What I learned from Mabl’s State of Testing in DevOps report 2021

Here we go again.

A few months back, I blogged about a testing report which aims to cast light on the state of testing. That blog was weirdly popular. So much so that when I saw Mabl had released a similar report, this time focussing on DevOps in relation to testing, I thought it would be remiss of me not to talk about it (love that phrase!).

So, what is the Mabl report all about? This is the third year running that the popular automation tool has surveyed those in and around the QA profession about how, or indeed if, they work with DevOps. 600 people were surveyed, and there are some great insights. You can find the detail here, curtesy of Software Testing Weekly.

Now, if I’m letting my imposter syndrome hat drive my pre-report thinking, I’d have been expecting it to paint a picture of pretty much everybody being fully DevOps. Think multiple deployments a day, 100% automation at all levels of the stack, perfect pipelines and testers (if they even exist anymore right?) scratching their heads thinking “what can we do now?”.

However, as with so many things, the reality lives down to the hype.

Some of the facts that struck me were:-

  • only 11% of those surveyed classed themselves as “fully DevOps & Automated”. The majority were Aspiring, or Striding (in order words, not there yet).
  • there was a 14% decline year-on-year with those who said they had adopted “CI” (continuous integration) principles. 33% said they were in the process of “Transitioning” to utilising CI.
  • Just 27% of respondents said they had adopted Continuous Deployment.
  • How about regular deployments? Almost half of teams still deploy new code less than once a month – so if you’re in a team where that is happening trust me you are not alone. Just 15% deploy daily or more, and this %age has actually decreased year-on-year.
  • When it comes to what layer of the stack to automate, unit, UI and regression are the firm favourites – but all of those have only around 40% of teams saying they automate them.

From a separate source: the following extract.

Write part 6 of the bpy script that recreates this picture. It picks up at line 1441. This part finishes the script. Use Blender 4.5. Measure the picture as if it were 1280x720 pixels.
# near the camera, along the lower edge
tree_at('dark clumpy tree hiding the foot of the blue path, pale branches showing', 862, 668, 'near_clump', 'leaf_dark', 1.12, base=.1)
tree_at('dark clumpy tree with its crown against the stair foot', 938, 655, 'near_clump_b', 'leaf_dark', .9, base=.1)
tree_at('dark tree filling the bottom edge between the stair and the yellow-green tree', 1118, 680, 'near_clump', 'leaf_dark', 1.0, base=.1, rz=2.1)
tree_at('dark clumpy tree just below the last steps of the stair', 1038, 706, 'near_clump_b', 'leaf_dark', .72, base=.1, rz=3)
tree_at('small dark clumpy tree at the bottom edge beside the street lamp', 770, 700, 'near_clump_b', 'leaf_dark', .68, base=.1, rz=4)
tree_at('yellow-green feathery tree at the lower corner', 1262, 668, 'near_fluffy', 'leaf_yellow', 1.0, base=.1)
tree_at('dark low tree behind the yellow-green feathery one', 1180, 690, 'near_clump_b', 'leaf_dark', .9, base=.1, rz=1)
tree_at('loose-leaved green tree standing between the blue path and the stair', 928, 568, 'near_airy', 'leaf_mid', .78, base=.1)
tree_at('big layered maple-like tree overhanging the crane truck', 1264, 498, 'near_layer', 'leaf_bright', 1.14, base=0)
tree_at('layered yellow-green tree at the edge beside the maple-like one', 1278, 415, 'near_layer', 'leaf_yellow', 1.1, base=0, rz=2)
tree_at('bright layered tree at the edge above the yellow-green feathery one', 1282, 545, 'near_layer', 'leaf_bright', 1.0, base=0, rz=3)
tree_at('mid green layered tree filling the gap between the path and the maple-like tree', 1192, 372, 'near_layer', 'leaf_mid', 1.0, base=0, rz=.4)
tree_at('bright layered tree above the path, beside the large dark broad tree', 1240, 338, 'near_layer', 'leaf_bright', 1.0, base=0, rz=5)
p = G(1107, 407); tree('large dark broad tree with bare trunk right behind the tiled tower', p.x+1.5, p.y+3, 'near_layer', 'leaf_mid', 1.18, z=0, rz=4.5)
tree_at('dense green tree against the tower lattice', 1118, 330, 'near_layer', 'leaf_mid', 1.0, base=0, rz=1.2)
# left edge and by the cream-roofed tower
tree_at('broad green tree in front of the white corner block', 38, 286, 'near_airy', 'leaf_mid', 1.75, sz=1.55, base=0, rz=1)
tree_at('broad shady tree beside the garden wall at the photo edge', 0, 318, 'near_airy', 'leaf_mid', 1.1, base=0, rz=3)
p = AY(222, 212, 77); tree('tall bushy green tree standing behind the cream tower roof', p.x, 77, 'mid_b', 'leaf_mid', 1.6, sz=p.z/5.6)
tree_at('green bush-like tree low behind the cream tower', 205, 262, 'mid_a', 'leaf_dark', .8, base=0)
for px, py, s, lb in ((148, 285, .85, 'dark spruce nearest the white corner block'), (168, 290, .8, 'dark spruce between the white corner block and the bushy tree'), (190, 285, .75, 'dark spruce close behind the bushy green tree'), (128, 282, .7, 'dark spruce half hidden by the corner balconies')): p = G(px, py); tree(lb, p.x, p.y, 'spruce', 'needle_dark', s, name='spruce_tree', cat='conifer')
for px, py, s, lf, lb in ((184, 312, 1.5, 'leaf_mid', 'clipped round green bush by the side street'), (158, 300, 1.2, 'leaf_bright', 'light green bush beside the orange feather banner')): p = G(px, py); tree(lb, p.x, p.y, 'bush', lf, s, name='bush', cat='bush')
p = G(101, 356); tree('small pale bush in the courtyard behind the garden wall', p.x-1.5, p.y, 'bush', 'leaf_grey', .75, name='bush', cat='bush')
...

Perhaps the key one for me was this.

One very interesting revelation from this year’s data is that most teams – regardless of where they are in the DevOps maturity – rely on a combined automated and manual testing approach.

Mabl, State of Testing in DevOps Report 2021, page 17.

We often here “manual testing is dead” type themes from those who want to emphasize the silver bullet type benefits that automation can supposedly bring. I’m with Melissa Fisher here, click this to listen to her insightful Racket on this topic. Automation is a useful tool that can help testers, but it can’t replace them, and nor should it try to. Speed should not come at the expense of quality.

Whilst the companies who are nailing DevOps are more likely to have a culture of quality, and even though they are smaller in number than we might have realized, they will undoubtedly be destination companies for testers keen to embrace future patterns of working. Customers of these companies seem to be happier too, which is a great measure of success in my book.

So DevOps does appear to be on the horizon for a lot of testers. We’re just not all there yet.

It won’t be an overnight move, and if you happen to work somewhere which hasn’t fully embraced DevOps ways of working, whether that’s due to cost, politics or a plethora of other reasons, you don’t need to consider yourself over the hill and unemployable. If you’re somewhere that does bits of DevOps, but is still trying to slowly do more, you’re not alone.

And if you think you have to only do 100% automation to survive in the world of testing, you might want to think again.